George Franklin Priest
Corporal George F. Priest was an aviation radioman and gunner who served with VMSB-141 during the Guadalcanal campaign.
He was lost in an aircraft crash at sea in the Solomon Islands on 10 October 1942.
Branch
Marine Corps Reserve (Aviation)
Service Number 345512
Current Status
Remains Not Recovered
Pursuit Category
The DPAA has not publicized this information.
History
George F. Priest was born in Denver, Colorado on 27 May 1923. He was the second child of Fred and Alice Priest – two years behind his big brother Elbert Raymond “Ray” Priest. A third brother, Irving, arrived in 1931.
The Priest boys spent much of their childhood in Denver, then moved to Oakland, California in the late 1930s. Ray and George both attended Fremont High School (classes of 1939 and 1941) and lived quite ordinary lives with jobs, dates, and trips to the movies with their kid brother.
Irving recalled one particular trip to the movies with George in December 1941. They were settling in for a Great War picture (Irving recalled the title as “Wings of Glory; he may have meant the 1938 picture “Men With Wings”) when the lights came on. The theater manager stepped onto the stage and announced the attack on Pearl Harbor.
George and Ray decided to enlist immediately after the attack on Pearl Harbor. On 5 January 1942, the brothers reported to a San Francisco recruiting station to join the Marine Corps. They received sequential service numbers – 345512 and 345513 – and were soon on their way to San Diego for boot camp.
From the very first, the brothers were seemingly joined at the hip. Both were selected for aviation training, and both attended radio school in Jacksonville, Florida. According to their younger brother Irving, the Priests both hoped to become pilots and were undergoing training at Camp Kearney, but had their plans cut short by deployment to the Pacific.

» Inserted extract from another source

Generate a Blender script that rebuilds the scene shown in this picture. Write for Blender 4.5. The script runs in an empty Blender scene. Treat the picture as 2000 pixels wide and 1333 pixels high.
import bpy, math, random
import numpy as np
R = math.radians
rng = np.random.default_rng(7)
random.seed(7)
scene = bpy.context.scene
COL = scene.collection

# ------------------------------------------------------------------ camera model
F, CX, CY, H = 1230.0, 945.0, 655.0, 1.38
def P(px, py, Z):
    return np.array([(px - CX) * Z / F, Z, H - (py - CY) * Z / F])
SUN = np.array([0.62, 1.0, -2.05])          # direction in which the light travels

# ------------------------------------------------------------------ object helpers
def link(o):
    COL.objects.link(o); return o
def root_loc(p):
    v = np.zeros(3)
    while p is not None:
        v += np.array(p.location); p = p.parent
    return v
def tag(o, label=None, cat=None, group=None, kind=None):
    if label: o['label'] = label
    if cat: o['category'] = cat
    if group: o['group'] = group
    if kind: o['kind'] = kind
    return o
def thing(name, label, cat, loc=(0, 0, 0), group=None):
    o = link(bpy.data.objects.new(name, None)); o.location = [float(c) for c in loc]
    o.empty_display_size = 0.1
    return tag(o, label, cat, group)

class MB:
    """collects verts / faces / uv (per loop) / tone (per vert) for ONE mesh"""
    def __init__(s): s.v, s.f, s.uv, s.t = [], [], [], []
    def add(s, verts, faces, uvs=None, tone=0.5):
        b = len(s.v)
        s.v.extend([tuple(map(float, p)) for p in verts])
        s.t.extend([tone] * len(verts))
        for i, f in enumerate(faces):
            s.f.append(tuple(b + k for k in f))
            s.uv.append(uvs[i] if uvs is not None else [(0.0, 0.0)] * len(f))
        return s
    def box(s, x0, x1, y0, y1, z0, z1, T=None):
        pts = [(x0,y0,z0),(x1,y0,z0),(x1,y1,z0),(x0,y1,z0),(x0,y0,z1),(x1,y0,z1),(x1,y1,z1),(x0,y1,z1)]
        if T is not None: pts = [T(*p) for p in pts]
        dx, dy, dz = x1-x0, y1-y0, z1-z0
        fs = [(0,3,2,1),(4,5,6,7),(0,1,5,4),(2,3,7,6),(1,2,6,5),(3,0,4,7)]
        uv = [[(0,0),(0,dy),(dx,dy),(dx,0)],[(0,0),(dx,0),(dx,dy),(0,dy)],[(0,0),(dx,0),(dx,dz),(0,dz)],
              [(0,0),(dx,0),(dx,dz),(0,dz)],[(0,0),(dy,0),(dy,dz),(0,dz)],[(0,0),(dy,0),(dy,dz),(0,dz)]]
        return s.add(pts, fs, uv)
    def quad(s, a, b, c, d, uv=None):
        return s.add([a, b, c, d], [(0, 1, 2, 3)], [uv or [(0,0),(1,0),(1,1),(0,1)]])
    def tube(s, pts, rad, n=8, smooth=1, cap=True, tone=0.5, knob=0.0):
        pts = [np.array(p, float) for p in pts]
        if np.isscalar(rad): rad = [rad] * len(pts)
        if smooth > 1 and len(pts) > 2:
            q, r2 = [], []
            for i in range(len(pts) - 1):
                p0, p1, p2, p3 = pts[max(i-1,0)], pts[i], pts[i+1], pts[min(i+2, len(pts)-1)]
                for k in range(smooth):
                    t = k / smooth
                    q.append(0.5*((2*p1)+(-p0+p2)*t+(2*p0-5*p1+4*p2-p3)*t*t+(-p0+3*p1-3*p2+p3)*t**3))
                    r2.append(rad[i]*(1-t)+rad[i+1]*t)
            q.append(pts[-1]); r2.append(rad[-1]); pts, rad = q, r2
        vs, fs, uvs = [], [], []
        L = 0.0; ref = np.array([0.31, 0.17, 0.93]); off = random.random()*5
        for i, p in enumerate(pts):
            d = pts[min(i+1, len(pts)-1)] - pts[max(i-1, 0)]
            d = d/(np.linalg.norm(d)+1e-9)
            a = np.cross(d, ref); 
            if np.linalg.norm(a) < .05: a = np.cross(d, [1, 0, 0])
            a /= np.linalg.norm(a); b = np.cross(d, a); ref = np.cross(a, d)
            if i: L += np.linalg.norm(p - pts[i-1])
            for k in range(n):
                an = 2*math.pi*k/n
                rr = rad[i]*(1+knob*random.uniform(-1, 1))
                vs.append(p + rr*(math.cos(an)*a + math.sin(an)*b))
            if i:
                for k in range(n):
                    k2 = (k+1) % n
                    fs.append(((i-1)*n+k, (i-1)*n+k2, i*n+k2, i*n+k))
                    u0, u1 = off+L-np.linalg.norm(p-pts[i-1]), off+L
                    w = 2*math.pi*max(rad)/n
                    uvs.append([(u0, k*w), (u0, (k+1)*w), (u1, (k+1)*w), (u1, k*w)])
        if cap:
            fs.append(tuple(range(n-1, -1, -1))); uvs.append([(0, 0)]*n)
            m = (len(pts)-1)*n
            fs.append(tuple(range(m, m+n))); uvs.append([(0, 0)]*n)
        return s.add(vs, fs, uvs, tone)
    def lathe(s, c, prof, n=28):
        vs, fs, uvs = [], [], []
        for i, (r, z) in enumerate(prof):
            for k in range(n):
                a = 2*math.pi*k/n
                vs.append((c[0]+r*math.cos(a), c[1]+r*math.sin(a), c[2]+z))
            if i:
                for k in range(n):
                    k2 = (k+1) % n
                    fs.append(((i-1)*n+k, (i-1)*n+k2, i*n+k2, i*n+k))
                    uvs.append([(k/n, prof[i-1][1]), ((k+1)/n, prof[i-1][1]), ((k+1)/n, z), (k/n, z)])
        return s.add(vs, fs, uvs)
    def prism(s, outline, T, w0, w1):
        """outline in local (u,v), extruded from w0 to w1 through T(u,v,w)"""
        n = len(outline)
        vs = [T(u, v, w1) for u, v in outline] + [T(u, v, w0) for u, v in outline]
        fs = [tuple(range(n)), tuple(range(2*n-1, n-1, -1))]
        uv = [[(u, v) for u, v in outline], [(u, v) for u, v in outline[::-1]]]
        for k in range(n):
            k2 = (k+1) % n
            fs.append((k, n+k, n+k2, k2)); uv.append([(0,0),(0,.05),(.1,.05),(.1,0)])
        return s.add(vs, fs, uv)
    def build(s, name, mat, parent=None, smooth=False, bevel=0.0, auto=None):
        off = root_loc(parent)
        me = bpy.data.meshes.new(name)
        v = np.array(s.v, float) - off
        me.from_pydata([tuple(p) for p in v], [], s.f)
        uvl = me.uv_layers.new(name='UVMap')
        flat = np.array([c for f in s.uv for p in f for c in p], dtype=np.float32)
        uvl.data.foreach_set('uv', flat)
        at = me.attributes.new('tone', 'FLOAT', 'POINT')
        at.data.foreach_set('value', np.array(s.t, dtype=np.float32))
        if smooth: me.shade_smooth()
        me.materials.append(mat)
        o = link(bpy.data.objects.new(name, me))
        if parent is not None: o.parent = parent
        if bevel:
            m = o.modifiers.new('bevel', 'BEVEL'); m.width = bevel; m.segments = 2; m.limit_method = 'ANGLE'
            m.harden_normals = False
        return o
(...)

Even overseas, George and Ray stuck close together. Both were assigned to VMSB-141, a scout-bomber squadron of the First Marine Air Wing, as radioman/gunners in Dauntless dive bombers. They shipped out from San Diego on 1 September 1942 and arrived at Noumea after a long sea voyage. There, they were temporarily separated – Elbert deployed to Guadalcanal on 29 September; George followed on 8 October.
So closely were the brothers linked that they even received promotions to corporal on the same day – 5 October 1942. The squadron’s clerks had difficulty telling the Corporals Priest apart and occasionally confused the two in muster rolls and official records.
Early on the morning of 10 Octoher 1942, the Cactus Air Force assembled a large strike force – 45 fighters and bombers – to search out and strike Japanese ships reported in the vicinity of New Georgia. VMSB-141 contributed seven planes to the attack, including an SBD-3 (BuNo 06511) flown by 2Lt. Lucius Skinner Smith III. Corporal George Priest manned the rear guns and radio.
En route to the target, Smith noticed his engine running rough and descended to a lower altitude in case of an emergency landing. Before he could touch down, the engine exploded and knocked him unconscious. Smith woke up in the water and managed to escape from the wrecked plane before it sank. He searched for George Priest, but saw no sign of the radioman.
Lieutenant Smith managed to swim to a nearby island, and was eventually rescued and returned to flight duty. The squadron sent numerous planes in search of George Priest, but to no avail. One of these missions may have claimed the life of Ray Priest; he vanished along with his pilot, 2Lt. Robert C. LeBlanc, on 15 October 1942.
In December, an Oakland radio station broadcast the news that a Priest boy was missing in action. A friend of the family telephoned Fred and Alice Priest in Redwood City. The Priests drove sixty miles back to Oakland and, not knowing which telegram office was holding their message, split up to search. When they reconvened, they found they had lost both of their sons.
George Priest was declared dead on 11 October 1943. Ray followed on 19 February 1945.
Decorations
Purple Heart
For wounds or injuries resulting in his presumed death in action.
Next Of Kin Address
Address of Fred and Alice Priest.
The family moved from 3433 Paxton Avenue, Oakland, in 1942.
Location Of Loss
VMSB-141 attacked Japanese ships at this location on 10 October 1942.
The exact location of Smith and Priest’s crash is not known.